Thursday, August 04, 2005

Comforter

I have been avidly praying over the past few days. Admittedly, I have a hard time with prayer, it is not easy for me to do. I can talk, oh can I talk with people, but I find it hard to understand how to talk to an Almighty God. I cannot disbelieve. Nothing inside of my being will let me, but I can't seem to understand how to form a relationship like I would a father or a friend. I do not know how to tell God what is on my mind, or what worries me. It is all so insignificant.

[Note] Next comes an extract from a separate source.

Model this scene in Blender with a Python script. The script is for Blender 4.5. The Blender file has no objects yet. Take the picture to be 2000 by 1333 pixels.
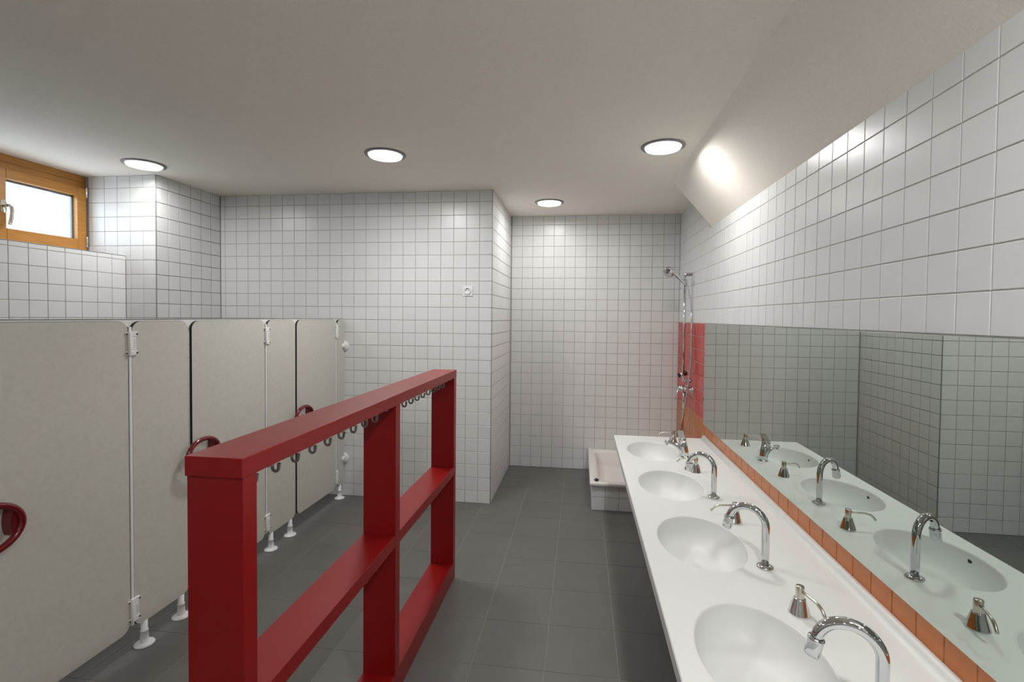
import bpy, math, random
from mathutils import Vector, Matrix
random.seed(7)
sc = bpy.context.scene
col = sc.collection

# ---------------------------------------------------------------- camera, world, exposure
F_PX, CX, CY = 948.8, 1012.3, 644.0
YAW, PITCH, ROLL, EYE = 0.129, 0.0257, 0.0102, 1.4283
cam_data = bpy.data.cameras.new('camera')
cam_data.sensor_fit = 'HORIZONTAL'
cam_data.sensor_width = 36.0
cam_data.lens = 36.0 * F_PX / 2000.0
cam_data.shift_x = -(CX - 1000.0) / 2000.0
cam_data.shift_y = (CY - 666.5) / 2000.0
cam_data.clip_start = 0.02
cam = bpy.data.objects.new('camera', cam_data)
col.objects.link(cam)
fw = Vector((-math.sin(YAW) * math.cos(PITCH), math.cos(YAW) * math.cos(PITCH), -math.sin(PITCH)))
rt = Vector((math.cos(YAW), math.sin(YAW), 0))
up = rt.cross(fw)
r2 = rt * math.cos(ROLL) + up * math.sin(ROLL)
u2 = -rt * math.sin(ROLL) + up * math.cos(ROLL)
m = Matrix((r2, u2, -fw)).transposed().to_4x4()
m.translation = Vector((0, 0, EYE))
cam.matrix_world = m
sc.camera = cam

world = bpy.data.worlds.new('overcast_sky')
sc.world = world
world.use_nodes = True
bg = world.node_tree.nodes['Background']
bg.inputs[0].default_value = (0.73, 0.85, 1.0, 1)
bg.inputs[1].default_value = 6.0

sc.view_settings.view_transform = 'Standard'
sc.view_settings.look = 'None'
sc.view_settings.gamma = 1.0
sc.view_settings.use_curve_mapping = False
sc.view_settings.exposure = 0.0
LAMP_W = 13.0
LAMP_SPREAD = 176
LAMP_COL = (1.0, 0.985, 0.965)

# ---------------------------------------------------------------- room numbers (metres)
T = 0.1                 # wall tile module
Z0 = 2.296              # height of the uppermost full joint
CEIL = 2.38
XR = 0.882              # right wall face
YA = 3.613              # back wall face
YB = 4.585              # shower recess back wall face
XA = -0.671             # recess side wall face
XL = -2.913             # left block face
XS = -3.15              # wall below the window
YJ = 3.01               # window niche jamb
XW = -3.44              # window front plane
SILL = 1.826
YREAR = -3.2
SOFX, SOFZ, SOFY = 0.617, 2.066, 3.51
XP = -1.845             # cubicle front
XM = 0.873              # mirror glass front

# ---------------------------------------------------------------- materials
def new_mat(name):
    mt = bpy.data.materials.new(name); mt.use_nodes = True
    nt = mt.node_tree
    return mt, nt, nt.nodes['Principled BSDF']

def mat(name, colr, rough=0.5, metal=0.0, noise=0.0, nscale=20.0, bump=0.0, bscale=60.0, tint=0.0, spec=0.5, rvar=0.0, coat=0.0):
    mt, nt, b = new_mat(name)
    N, L = nt.nodes, nt.links
    b.inputs['Base Color'].default_value = (*colr, 1)
    b.inputs['Roughness'].default_value = rough
    b.inputs['Metallic'].default_value = metal
    b.inputs['Specular IOR Level'].default_value = spec
    b.inputs['Coat Weight'].default_value = coat
    b.inputs['Coat Roughness'].default_value = 0.05
    geo = N.new('ShaderNodeNewGeometry')
    if noise > 0 or tint > 0:
        hsv = N.new('ShaderNodeHueSaturation'); hsv.inputs['Color'].default_value = (*colr, 1)
        add = N.new('ShaderNodeMath'); add.operation = 'MULTIPLY_ADD'
        n = N.new('ShaderNodeTexNoise'); n.inputs['Scale'].default_value = nscale; n.inputs['Detail'].default_value = 3
        L.new(geo.outputs['Position'], n.inputs['Vector'])
        mr = N.new('ShaderNodeMapRange')
        mr.inputs['From Min'].default_value = 0.3; mr.inputs['From Max'].default_value = 0.7
        mr.inputs['To Min'].default_value = 1 - noise; mr.inputs['To Max'].default_value = 1 + noise
        L.new(n.outputs['Fac'], mr.inputs['Value'])
        oi = N.new('ShaderNodeObjectInfo')
        sub = N.new('ShaderNodeMath'); sub.operation = 'SUBTRACT'; sub.inputs[1].default_value = 0.5
        L.new(oi.outputs['Random'], sub.inputs[0])
        L.new(sub.outputs[0], add.inputs[0]); add.inputs[1].default_value = 2 * tint
        L.new(mr.outputs[0], add.inputs[2])
        L.new(add.outputs[0], hsv.inputs['Value'])
        L.new(hsv.outputs[0], b.inputs['Base Color'])
    if rvar > 0:
        n3 = N.new('ShaderNodeTexNoise'); n3.inputs['Scale'].default_value = 3.0
        L.new(geo.outputs['Position'], n3.inputs['Vector'])
        m3 = N.new('ShaderNodeMapRange'); m3.inputs['To Min'].default_value = rough - rvar; m3.inputs['To Max'].default_value = rough + rvar
        L.new(n3.outputs['Fac'], m3.inputs['Value']); L.new(m3.outputs[0], b.inputs['Roughness'])
    if bump > 0:
        n2 = N.new('ShaderNodeTexNoise'); n2.inputs['Scale'].default_value = bscale; n2.inputs['Detail'].default_value = 2
        L.new(geo.outputs['Position'], n2.inputs['Vector'])
        bp = N.new('ShaderNodeBump'); bp.inputs['Strength'].default_value = bump; bp.inputs['Distance'].default_value = 0.002
        L.new(n2.outputs['Fac'], bp.inputs['Height']); L.new(bp.outputs[0], b.inputs['Normal'])
    return mt

M = {}
M['tile'] = mat('white_glazed_tile', (0.72, 0.725, 0.72), 0.30, noise=0.008, nscale=9, bump=0.10, bscale=45, tint=0.014)
M['red_tile'] = mat('red_glazed_tile', (0.50, 0.040, 0.028), 0.2, noise=0.03, bump=0.12, bscale=40, tint=0.04)
M['orange_tile'] = mat('orange_glazed_tile', (0.50, 0.140, 0.018), 0.22, noise=0.03, bump=0.12, bscale=40, tint=0.03)
M['grout'] = mat('wall_grout', (0.37, 0.355, 0.32), 0.9, noise=0.05)
M['light_grout'] = mat('light_wall_grout', (0.56, 0.54, 0.50), 0.9, noise=0.05)
M['floor_tile'] = mat('grey_floor_tile', (0.135, 0.130, 0.121), 0.42, noise=0.04, nscale=6, bump=0.1, bscale=200, tint=0.03, rvar=0.05)
M['floor_grout'] = mat('floor_grout', (0.27, 0.26, 0.21), 0.9, noise=0.08)
M['plaster'] = mat('ceiling_plaster', (0.88, 0.83, 0.755), 0.85, noise=0.02, nscale=90, bump=0.5, bscale=130)
M['trim'] = mat('edge_trim', (0.36, 0.37, 0.36), 0.35, metal=0.6)
M['red'] = mat('red_lacquer', (0.25, 0.004, 0.005), 0.34, noise=0.03, nscale=15, bump=0.06, bscale=250, spec=0.4)
M['hook'] = mat('grey_plastic', (0.27, 0.26, 0.245), 0.38, noise=0.05)
M['panel'] = mat('cream_laminate', (0.56, 0.55, 0.50), 0.33, noise=0.035, nscale=55, bump=0.1, bscale=180)
M['core'] = mat('black_laminate_core', (0.012, 0.012, 0.013), 0.5, noise=0.1)
M['white'] = mat('white_plastic', (0.80, 0.80, 0.80), 0.35, noise=0.01)
M['screw'] = mat('dark_screw', (0.10, 0.085, 0.06), 0.4, metal=0.6, noise=0.1)
M['handle'] = mat('dark_red_plastic', (0.15, 0.004, 0.009), 0.15, noise=0.02, coat=0.3)
M['chrome'] = mat('polished_chrome', (0.66, 0.67, 0.68), 0.03, metal=1.0, noise=0.01)
M['nickel'] = mat('brushed_nickel', (0.66, 0.63, 0.56), 0.22, metal=1.0, noise=0.03)
M['solid'] = mat('white_mineral_worktop', (0.79, 0.80, 0.79), 0.42, noise=0.008, nscale=400)
M['enamel'] = mat('white_enamel', (0.78, 0.765, 0.74), 0.1, noise=0.01, coat=0.3)
M['rubber'] = mat('black_rubber', (0.015, 0.013, 0.015), 0.45, noise=0.1)
M['dark'] = mat('dark_opening', (0.03, 0.03, 0.03), 0.6, noise=0.1)
M['gasket'] = mat('grey_gasket', (0.16, 0.19, 0.22), 0.5, noise=0.05)
M['lampring'] = mat('grey_lamp_ring', (0.20, 0.195, 0.20), 0.45, metal=0.2, noise=0.02)

# wood
mt, nt, b = new_mat('honey_pine'); N, L = nt.nodes, nt.links
tc = N.new('ShaderNodeNewGeometry'); mp = N.new('ShaderNodeMapping'); mp.inputs['Scale'].default_value = (60, 3, 60)
wn = N.new('ShaderNodeTexNoise'); wn.inputs['Scale'].default_value = 2.0; wn.inputs['Detail'].default_value = 5
cr = N.new('ShaderNodeValToRGB')
cr.color_ramp.elements[0].position = 0.3; cr.color_ramp.elements[0].color = (0.38, 0.155, 0.025, 1)
cr.color_ramp.elements[1].position = 0.7; cr.color_ramp.elements[1].color = (0.52, 0.24, 0.045, 1)
L.new(tc.outputs['Position'], mp.inputs['Vector']); L.new(mp.outputs[0], wn.inputs['Vector'])
L.new(wn.outputs['Fac'], cr.inputs[0]); L.new(cr.outputs[0], b.inputs['Base Color'])
b.inputs['Roughness'].default_value = 0.35
M['wood'] = mt

# mirror: silvered glass, slightly green
mt, nt, b = new_mat('green_tinted_mirror')
b.inputs['Base Color'].default_value = (0.56, 0.625, 0.585, 1); b.inputs['Metallic'].default_value = 1.0; b.inputs['Roughness'].default_value = 0.0
M['mirror'] = mt

# pane
mt = bpy.data.materials.new('window_glass'); mt.use_nodes = True
nt = mt.node_tree; nt.nodes.clear(); N, L = nt.nodes, nt.links
o = N.new('ShaderNodeOutputMaterial'); mx = N.new('ShaderNodeMixShader'); fr = N.new('ShaderNodeFresnel'); fr.inputs[0].default_value = 1.45
tr = N.new('ShaderNodeBsdfTransparent'); gl = N.new('ShaderNodeBsdfGlossy'); gl.inputs['Roughness'].default_value = 0.0
tr.inputs[0].default_value = (0.95, 0.97, 0.96, 1)
gb = N.new('ShaderNodeNewGeometry'); inv = N.new('ShaderNodeMath'); inv.operation = 'SUBTRACT'; inv.inputs[0].default_value = 1.0
mul = N.new('ShaderNodeMath'); mul.operation = 'MULTIPLY'
L.new(gb.outputs['Backfacing'], inv.inputs[1]); L.new(inv.outputs[0], mul.inputs[0]); L.new(fr.outputs[0], mul.inputs[1])
L.new(mul.outputs[0], mx.inputs[0]); L.new(tr.outputs[0], mx.inputs[1]); L.new(gl.outputs[0], mx.inputs[2]); L.new(mx.outputs[0], o.inputs[0])
M['glass'] = mt

# lamp diffuser
mt, nt, b = new_mat('glowing_diffuser')
b.inputs['Base Color'].default_value = (0.9, 0.9, 0.88, 1)
b.inputs['Emission Color'].default_value = (*LAMP_COL, 1); b.inputs['Emission Strength'].default_value = 4.0
M['lamp'] = mt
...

A few nights ago however, God reminded me of something.

The Lord is good,
a refuge in times of trouble.
He cares for those who trust in him,
Nahum 1:7
Cast your cares on the Lord
and he will sustain you;
he will never let the righteous fall.
Psalm 55:22
It is always His Love which astounds me so much. The rest of it can be learned, but when His Love is experienced, it is something incredible. When I was a few years younger, I wound up feeling very much alone one night. I was tired and upset and as the tears rushed down my cheeks, all that I wanted was a hug. All of a sudden, I felt the warm pressure of arms being wrapped around you, the all encompassing feeling of being safe in someone's arms and of escaping whatever it is that is causing all the pain. But these arms held more comfort and more safety and more love than any others I had the joy of experiencing in my lifetime.